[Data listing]
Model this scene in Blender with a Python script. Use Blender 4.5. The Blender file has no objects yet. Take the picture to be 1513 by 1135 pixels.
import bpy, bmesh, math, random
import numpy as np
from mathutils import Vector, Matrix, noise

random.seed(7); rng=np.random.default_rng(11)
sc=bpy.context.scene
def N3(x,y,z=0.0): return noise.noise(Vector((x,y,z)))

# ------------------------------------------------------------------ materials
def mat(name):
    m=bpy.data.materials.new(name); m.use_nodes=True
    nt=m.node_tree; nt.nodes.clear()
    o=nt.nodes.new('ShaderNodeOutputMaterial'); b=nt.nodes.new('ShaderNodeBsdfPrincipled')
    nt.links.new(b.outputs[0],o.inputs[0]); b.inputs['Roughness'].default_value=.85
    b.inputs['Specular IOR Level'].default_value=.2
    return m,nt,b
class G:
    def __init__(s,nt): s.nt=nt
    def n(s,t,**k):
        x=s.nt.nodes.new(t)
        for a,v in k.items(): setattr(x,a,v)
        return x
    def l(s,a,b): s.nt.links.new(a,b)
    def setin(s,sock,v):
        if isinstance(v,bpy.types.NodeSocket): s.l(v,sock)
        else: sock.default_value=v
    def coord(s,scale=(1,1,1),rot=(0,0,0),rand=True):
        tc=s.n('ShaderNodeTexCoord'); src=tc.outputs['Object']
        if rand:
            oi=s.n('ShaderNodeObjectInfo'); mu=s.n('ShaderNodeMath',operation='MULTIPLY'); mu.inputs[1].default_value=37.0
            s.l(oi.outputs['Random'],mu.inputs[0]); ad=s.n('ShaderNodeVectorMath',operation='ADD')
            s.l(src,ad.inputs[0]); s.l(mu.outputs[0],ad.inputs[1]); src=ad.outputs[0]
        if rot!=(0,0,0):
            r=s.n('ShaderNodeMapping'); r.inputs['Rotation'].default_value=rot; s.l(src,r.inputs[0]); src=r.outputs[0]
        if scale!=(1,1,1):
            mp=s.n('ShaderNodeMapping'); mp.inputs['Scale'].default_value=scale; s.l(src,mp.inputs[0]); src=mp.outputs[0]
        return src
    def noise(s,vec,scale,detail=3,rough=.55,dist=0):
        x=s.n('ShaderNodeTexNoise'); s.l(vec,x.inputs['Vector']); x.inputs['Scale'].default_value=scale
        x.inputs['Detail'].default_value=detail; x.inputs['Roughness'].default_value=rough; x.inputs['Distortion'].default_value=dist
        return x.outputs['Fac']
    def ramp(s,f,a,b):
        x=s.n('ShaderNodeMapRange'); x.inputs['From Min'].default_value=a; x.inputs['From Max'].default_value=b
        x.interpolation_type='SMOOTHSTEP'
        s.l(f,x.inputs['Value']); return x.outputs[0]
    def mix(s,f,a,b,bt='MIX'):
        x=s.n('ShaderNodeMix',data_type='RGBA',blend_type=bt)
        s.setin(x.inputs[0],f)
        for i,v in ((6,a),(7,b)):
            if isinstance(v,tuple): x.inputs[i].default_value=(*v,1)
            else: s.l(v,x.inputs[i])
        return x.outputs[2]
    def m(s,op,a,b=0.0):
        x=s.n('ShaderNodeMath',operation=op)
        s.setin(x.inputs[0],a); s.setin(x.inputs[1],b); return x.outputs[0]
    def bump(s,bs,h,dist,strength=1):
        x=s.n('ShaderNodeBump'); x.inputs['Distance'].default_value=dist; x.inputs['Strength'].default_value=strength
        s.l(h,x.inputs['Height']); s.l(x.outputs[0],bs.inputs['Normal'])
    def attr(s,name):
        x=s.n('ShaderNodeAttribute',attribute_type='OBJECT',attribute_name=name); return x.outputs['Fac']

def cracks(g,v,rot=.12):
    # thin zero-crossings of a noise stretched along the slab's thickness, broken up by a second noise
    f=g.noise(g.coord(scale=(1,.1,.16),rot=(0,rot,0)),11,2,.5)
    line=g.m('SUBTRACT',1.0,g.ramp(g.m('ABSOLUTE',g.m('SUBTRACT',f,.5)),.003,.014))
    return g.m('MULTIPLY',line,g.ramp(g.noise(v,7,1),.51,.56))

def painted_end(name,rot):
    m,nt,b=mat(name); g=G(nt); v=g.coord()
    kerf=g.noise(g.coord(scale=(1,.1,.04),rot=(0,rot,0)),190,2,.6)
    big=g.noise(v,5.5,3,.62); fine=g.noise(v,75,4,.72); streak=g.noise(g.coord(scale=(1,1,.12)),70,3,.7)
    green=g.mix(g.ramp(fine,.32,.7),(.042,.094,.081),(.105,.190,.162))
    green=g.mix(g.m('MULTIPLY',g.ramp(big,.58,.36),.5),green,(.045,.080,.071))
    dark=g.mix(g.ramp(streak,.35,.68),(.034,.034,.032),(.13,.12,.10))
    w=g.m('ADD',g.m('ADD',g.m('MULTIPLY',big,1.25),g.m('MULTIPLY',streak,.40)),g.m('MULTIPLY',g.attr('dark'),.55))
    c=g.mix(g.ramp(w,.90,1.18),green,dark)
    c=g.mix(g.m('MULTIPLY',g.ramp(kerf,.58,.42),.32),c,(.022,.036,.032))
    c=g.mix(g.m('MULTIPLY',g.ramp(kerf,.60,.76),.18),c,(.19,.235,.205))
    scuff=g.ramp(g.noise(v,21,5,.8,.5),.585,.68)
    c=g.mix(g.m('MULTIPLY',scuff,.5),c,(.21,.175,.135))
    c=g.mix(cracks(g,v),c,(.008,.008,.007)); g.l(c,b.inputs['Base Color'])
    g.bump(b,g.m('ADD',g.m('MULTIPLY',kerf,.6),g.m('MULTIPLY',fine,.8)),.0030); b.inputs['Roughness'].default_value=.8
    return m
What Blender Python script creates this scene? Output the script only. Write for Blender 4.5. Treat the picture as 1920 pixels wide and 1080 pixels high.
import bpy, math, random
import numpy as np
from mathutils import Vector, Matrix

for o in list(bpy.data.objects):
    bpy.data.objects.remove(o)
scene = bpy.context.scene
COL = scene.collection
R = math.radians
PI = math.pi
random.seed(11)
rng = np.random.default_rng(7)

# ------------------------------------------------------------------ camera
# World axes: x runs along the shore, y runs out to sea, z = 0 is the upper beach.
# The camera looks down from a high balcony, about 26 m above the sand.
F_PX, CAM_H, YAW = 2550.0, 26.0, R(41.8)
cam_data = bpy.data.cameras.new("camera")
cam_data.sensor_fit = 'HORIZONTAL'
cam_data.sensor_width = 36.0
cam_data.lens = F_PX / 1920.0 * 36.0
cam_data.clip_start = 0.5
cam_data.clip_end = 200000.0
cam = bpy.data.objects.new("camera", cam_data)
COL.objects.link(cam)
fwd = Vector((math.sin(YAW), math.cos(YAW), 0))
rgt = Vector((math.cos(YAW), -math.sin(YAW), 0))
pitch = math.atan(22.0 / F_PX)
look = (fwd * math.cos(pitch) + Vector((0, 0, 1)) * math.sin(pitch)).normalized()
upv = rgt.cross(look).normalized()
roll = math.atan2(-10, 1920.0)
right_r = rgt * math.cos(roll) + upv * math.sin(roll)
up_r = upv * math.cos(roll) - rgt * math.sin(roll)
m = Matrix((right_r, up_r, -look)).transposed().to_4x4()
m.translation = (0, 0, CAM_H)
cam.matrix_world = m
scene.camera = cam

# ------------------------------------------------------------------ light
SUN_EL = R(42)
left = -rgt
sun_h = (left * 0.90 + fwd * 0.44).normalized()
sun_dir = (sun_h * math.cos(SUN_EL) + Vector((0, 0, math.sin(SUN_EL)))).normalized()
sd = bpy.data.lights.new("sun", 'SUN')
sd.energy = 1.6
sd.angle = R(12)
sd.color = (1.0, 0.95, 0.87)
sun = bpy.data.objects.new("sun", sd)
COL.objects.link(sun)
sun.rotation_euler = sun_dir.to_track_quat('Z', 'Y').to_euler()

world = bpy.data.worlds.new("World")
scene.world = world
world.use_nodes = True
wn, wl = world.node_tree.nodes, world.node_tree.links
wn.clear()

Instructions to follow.
Where a line above holds the string "scene", show that line.

Written solution.
Model this scene in Blender with a Python script. Use Blender 4.5. The Blender file has no objects yet. Take the picture to be 1513 by 1135 pixels.
sc=bpy.context.scene
What Blender Python script creates this scene? Output the script only. Write for Blender 4.5. Treat the picture as 1920 pixels wide and 1080 pixels high.
scene = bpy.context.scene
COL = scene.collection
scene.camera = cam
scene.world = world